Big Sky's sale ends a chapter of animosity and litigation between its former partners - farm-founder Ewan Carr and Auckland-based Rodney Humphries - after the farm was placed in receivership in 2007 by the BNZ, the operation owing the bank more than $17 million.

Harvard's investment representative in New Zealand, former Dunedin-based forestry consultant Philip Langston, said the Harvard fund had "executed a sale and purchase agreement [for Big Sky], but it's still subject to OIO approval".

He would not comment on the OIO application's status, or confirm the sale price - which is subject to a confidentiality agreement.

Mr Langston was asked what level of development the fund was considering, given that Big Sky was first mooted as an up-to-6000-cow proposal.

The fund's future investment was intended to be "incremental" and "system improvements" would boost output from both farms to 1.8 million kg of milk solids within three years.

It hoped to achieve this by combining the outputs of the 3000-cow, 1300ha Big Sky farm, with that of its other farm in the district, which runs 1100 cows on 450ha.

It has operated the 450ha farm for the past financial year.

The $28 million Big Sky price tag is understood to cover land and improvements, stock, plant and Fonterra shares.
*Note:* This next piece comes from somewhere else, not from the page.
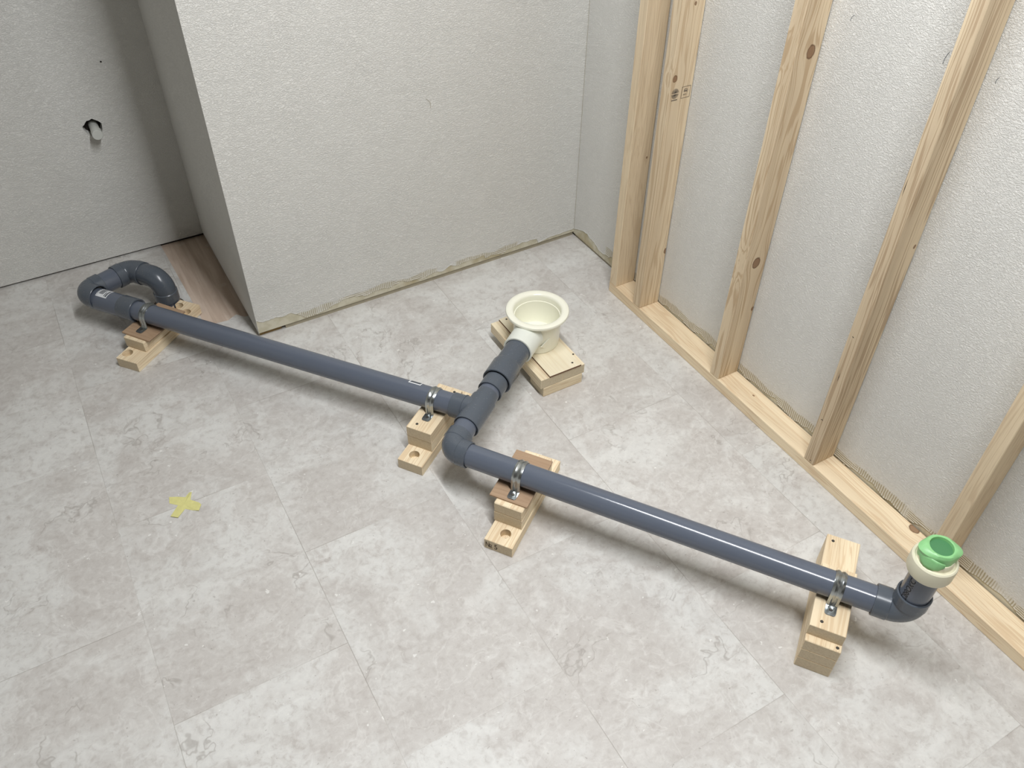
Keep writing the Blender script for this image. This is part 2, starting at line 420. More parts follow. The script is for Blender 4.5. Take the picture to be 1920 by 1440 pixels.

A United States-registered company would own the farms which would be managed by a contracted New Zealand company, with the intention all staff would be retained.

Mr Langston said there were adequate water rights available to meet Big Sky's development plans.

The Harvard fund's acquisition of Big Sky mirrors that of its $1 billion, 184,000ha Kaingaroa forest purchase in the central North Island late in 2003, also following a partnership failure and receivership.

The forest has been described as the largest single man-made forestry block in the world.

The Harvard fund was initially the forest's second-biggest owner, but later sold more than a third of its forest estate to the New Zealand Super Fund.

It is understood that under the Big Sky receivership, about $16 million would be paid to the secured creditor and instigator of receivership, the BNZ, which has already been paid several million dollars in interest.


BIG SKY DAIRY FARM
• Sale price: $28 million.
• Size: 1300ha.
• How many cows: 3000.
• Output: 1.1 million kg of milk solids.
• What now: Awaiting Overseas Investment Office approval.